### Exercise:
Single out the lines of the material that contain "pixels" and copy them.

### Entries:
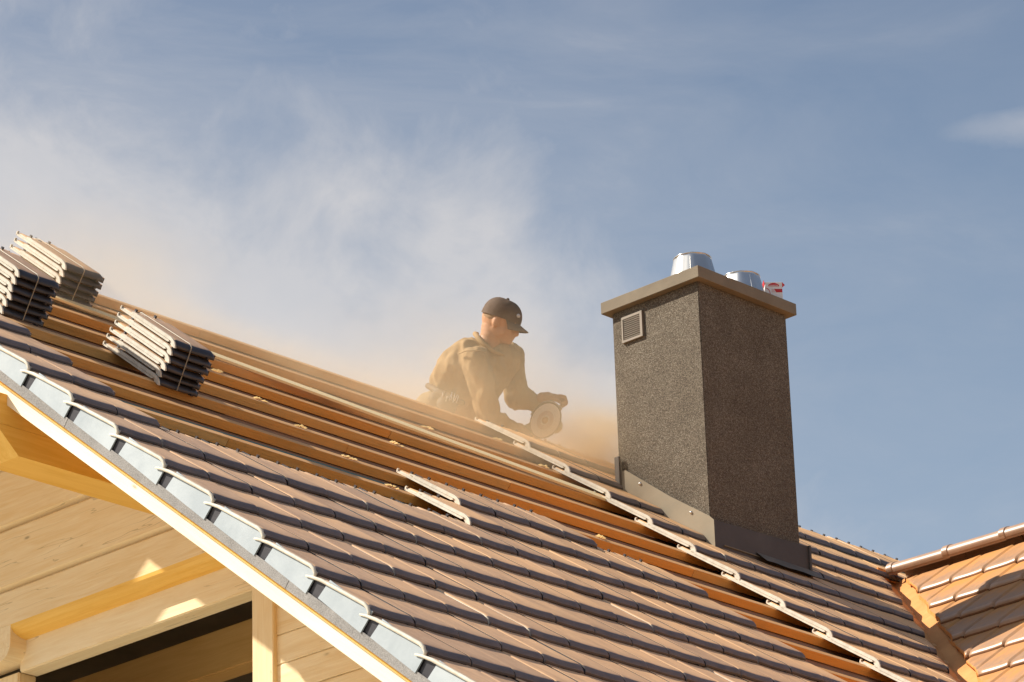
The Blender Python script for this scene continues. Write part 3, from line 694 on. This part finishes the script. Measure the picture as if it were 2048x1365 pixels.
ORD = ['topmost', 'second', 'third', 'fourth', 'fifth', 'sixth', 'seventh']
def stack(where, X, s, n, count, offs, gname):
    strap_pts = []
    for j in range(count):                      # j = 0 is the lowest
        dx, ds = offs[j]
        o = link('clay_tile', TILE_S)
        o.matrix_basis = MR @ T((X + dx, -(s + ds), n + j * .0335)) @ Matrix.Rotation(random.gauss(0, .006), 4, 'Z') @ Matrix.Rotation(random.gauss(0, .006), 4, 'Y')
        q = count - 1 - j
        nm = 'lowest' if j == 0 else ORD[q]
        tag(o, '%s tile of the %s' % (nm, where), 'roof tile', gname)
    # packing band round the stack
    r = .0022; xm = X + .095; y0 = -(s + offs[0][1]) - .004; top = n + (count - 1) * .0335 + .003; y1 = -(s + offs[-1][1]) - .004
    vs, fs = tube([MR @ V((xm, y0, n - .03)), MR @ V((xm, y1, top - .008)), MR @ V((xm, y1 + .02, top + .001)), MR @ V((xm - .01, y1 + .40, top)), MR @ V((xm - .01, y1 + .47, top - .02))], r, 5)
    b = link('packing_band', mesh('packing_band', vs, fs, [M_BAND])); tag(b, 'thin pale band round the %s' % where, 'band', 'packing bands')
M_BAND = patina('packing_band_grey', (.42, .34, .24), (.5, .42, .3), 5, .5, .3)
stack('nearest tile stack, beside the loose lath', 1.165, -.715, -.026, 6, [(-.0, .012), (0.0, .0), (.003, .008), (.016, -.006), (.014, -.012), (.02, -.018)], 'tiles stacked on the battens')
stack('tile stack at the left picture edge, black and in shade', .62, -1.18, -.026, 6, [(-.01, .01), (0, 0), (.004, .006), (-.004, 0), (.002, -.008), (.004, -.01)], 'tiles stacked on the battens')
stack('farthest tile stack, up on the ridge and hazy with dust', 1.40, -1.965, -.022, 5, [(0, 0), (.004, -.004), (0, 0.004), (.006, -.004), (.002, -.004)], 'tiles stacked on the battens')

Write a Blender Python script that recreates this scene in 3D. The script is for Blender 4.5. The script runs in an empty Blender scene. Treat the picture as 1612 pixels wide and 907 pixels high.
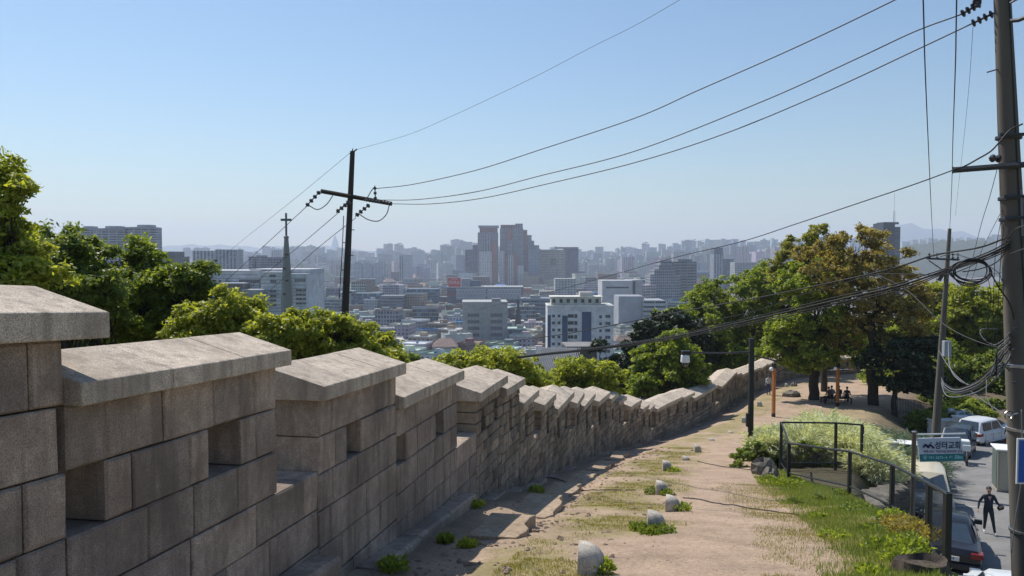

### Finished answer:
The Blender Python script for this scene continues. Write part 3, from line 694 on. This part finishes the script. Measure the picture as if it were 2048x1365 pixels.
Write a Blender Python script that recreates this scene in 3D. The script is for Blender 4.5. The script runs in an empty Blender scene. Treat the picture as 1612 pixels wide and 907 pixels high.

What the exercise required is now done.